Let’s get real though this is not a down at the heels shop girl who didn’t know the score, didn’t know a certain truth that would forever haunt her image, her reputation. It took about my fifth time down at the National Gallery of Art in sunnier times when it was open, now closed by government shutdown to figure what was going on here. The deep symbolism which puts Brother Whistler right in vortex as the precursor of the Surrealist movement of the next century. Maybe as one art critic speculated this was a tip of the hat to the coming storm in Whistler’s America, the gathering storm when they had painter’s bloc.

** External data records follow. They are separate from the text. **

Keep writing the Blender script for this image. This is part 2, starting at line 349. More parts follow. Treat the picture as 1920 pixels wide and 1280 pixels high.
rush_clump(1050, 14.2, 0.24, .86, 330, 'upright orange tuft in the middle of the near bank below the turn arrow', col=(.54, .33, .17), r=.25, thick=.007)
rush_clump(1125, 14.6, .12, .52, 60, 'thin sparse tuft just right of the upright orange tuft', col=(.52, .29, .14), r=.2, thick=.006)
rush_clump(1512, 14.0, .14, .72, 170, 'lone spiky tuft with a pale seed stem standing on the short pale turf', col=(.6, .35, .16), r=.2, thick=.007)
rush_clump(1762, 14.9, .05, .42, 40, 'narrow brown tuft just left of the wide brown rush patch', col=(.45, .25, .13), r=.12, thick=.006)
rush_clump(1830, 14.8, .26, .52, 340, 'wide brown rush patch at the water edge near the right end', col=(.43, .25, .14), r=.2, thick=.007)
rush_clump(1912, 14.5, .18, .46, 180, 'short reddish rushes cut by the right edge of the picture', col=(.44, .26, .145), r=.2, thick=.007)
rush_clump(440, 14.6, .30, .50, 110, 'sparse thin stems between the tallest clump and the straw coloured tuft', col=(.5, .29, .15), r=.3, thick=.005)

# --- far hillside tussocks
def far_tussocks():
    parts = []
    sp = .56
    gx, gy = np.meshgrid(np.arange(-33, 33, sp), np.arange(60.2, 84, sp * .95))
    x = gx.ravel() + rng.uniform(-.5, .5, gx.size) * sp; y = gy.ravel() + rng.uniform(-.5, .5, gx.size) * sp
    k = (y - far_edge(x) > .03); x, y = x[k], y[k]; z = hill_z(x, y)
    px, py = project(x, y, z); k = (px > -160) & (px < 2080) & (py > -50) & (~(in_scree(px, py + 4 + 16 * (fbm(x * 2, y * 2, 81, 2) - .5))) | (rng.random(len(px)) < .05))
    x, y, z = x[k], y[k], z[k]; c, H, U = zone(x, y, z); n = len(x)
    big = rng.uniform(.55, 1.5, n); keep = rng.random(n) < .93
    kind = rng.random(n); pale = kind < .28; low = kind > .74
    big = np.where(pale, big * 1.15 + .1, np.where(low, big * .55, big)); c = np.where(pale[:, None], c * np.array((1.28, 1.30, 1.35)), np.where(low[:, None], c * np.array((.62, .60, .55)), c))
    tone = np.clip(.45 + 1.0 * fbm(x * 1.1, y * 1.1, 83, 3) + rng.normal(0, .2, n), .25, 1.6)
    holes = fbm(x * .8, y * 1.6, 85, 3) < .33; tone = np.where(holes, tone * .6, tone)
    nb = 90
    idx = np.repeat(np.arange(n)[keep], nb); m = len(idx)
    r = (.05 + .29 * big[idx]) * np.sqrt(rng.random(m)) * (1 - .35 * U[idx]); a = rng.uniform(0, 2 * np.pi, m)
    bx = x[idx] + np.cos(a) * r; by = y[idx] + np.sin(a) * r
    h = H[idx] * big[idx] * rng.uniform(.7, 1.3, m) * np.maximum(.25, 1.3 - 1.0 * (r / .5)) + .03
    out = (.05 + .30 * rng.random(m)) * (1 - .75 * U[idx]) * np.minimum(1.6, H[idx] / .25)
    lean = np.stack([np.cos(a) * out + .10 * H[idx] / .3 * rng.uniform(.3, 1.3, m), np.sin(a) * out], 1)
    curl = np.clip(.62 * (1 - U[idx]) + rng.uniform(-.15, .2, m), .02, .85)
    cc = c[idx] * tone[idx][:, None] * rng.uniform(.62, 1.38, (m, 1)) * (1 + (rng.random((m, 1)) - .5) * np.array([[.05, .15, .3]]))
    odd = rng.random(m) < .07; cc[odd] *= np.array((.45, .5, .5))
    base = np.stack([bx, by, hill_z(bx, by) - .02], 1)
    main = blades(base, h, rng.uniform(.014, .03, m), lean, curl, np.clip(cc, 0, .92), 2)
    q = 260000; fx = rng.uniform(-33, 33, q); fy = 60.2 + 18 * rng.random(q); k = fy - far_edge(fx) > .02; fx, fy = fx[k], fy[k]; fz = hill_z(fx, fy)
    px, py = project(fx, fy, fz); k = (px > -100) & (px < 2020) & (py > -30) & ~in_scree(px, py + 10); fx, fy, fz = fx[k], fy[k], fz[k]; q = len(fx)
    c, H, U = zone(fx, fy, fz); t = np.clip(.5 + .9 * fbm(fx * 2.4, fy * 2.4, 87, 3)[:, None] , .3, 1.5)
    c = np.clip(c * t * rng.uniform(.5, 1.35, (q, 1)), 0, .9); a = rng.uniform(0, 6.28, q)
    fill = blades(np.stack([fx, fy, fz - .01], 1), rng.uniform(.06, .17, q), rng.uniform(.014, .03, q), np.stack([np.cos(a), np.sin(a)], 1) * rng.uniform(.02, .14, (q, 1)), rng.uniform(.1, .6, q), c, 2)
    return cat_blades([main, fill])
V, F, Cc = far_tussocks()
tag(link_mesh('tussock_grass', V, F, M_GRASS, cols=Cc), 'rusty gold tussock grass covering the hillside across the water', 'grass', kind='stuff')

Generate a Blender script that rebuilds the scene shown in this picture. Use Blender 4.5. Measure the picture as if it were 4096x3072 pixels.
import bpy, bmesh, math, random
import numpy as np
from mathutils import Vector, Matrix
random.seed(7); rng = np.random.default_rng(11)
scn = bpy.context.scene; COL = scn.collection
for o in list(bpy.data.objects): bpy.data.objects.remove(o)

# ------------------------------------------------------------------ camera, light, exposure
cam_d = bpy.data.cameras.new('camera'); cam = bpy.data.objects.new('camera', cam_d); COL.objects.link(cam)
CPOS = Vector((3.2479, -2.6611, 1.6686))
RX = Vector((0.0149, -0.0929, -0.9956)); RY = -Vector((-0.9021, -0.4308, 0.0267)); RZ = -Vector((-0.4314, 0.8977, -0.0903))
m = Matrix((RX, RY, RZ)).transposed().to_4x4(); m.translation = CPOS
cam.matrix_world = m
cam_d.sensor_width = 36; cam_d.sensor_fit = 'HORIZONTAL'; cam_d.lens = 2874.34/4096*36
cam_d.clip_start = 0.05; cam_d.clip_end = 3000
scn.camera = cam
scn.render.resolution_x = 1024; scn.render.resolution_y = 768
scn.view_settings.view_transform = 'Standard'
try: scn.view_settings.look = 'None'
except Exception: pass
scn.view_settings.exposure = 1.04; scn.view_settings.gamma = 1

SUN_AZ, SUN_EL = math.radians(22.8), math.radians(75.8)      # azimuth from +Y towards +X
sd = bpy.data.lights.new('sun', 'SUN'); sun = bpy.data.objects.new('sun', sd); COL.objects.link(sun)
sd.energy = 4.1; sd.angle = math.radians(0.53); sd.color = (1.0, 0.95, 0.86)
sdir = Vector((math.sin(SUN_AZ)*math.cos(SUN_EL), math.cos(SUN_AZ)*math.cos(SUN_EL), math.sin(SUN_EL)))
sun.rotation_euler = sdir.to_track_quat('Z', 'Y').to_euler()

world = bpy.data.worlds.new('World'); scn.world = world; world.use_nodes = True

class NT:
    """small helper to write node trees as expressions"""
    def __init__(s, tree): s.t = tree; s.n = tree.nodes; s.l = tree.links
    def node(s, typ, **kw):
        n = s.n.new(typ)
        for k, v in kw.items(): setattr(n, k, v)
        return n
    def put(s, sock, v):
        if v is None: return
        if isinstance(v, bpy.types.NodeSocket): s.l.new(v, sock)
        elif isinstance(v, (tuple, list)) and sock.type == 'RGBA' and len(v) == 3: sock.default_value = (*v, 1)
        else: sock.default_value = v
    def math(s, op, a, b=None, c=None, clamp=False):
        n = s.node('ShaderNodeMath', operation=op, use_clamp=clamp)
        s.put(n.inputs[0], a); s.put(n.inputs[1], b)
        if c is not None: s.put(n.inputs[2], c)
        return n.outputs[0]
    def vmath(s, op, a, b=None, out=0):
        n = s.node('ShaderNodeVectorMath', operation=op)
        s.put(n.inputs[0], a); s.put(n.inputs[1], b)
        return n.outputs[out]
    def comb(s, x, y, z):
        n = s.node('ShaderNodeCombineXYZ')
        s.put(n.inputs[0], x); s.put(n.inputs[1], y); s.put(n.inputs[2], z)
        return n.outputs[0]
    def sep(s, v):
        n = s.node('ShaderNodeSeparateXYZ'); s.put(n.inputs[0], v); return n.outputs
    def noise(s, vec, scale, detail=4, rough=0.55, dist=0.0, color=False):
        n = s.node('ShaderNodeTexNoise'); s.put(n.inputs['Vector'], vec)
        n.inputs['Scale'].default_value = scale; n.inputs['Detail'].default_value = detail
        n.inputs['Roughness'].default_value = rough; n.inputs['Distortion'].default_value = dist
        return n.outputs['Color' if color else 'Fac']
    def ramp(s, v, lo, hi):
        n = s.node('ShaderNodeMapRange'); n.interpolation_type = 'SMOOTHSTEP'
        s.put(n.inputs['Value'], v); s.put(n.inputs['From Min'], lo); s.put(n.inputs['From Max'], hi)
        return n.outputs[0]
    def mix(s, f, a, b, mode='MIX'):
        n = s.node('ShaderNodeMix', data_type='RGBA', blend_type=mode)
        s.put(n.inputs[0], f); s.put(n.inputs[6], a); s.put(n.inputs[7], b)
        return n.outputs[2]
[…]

Doyle is not going to like my comments on this one any more than my sexual suggestiveness regard three-name moniker Singer and Alexander and Madame X and Isabella respectively. This portrait has nothing to do with first communion-like virginity, bride of Christ or lost innocence after the Edenic fall, far from it.
What this painting is though is a homage to the Whole of Babylon, the queen bee of courtesans which is how Whistler saw his model, his girlfriend what did they call their relationship in polite society then, yes, consort. Don’t be fooled like all the high-brow Victorian art critics with their handy snuff boxes and be taken in by the white dress, the too skinny red lips, the white curtain, that very convenient white rose. That is all show. That is for the gullible art collectors and museum patrons. The key is the wolf’s head, and I am surprised nobody else has caught the naked symbolism. Although I don’t read or speak Aramaic there is a clear reference in the Book of the Dead according to the Babylonian history scholar James Cee about the wolf’s head and the Whore of Babylon. That the wolf’s head and fur were both an advertisement for a high-born courtesan and as an aphrodisiac for her clients. Nice work, James. For those who have me written down as some Freudian sexual reference cretin or frustrated post-menopausal matron well go to work. As for Doyle when he comes out of his dead faint after reading this give it your best shot. Give it your best shot.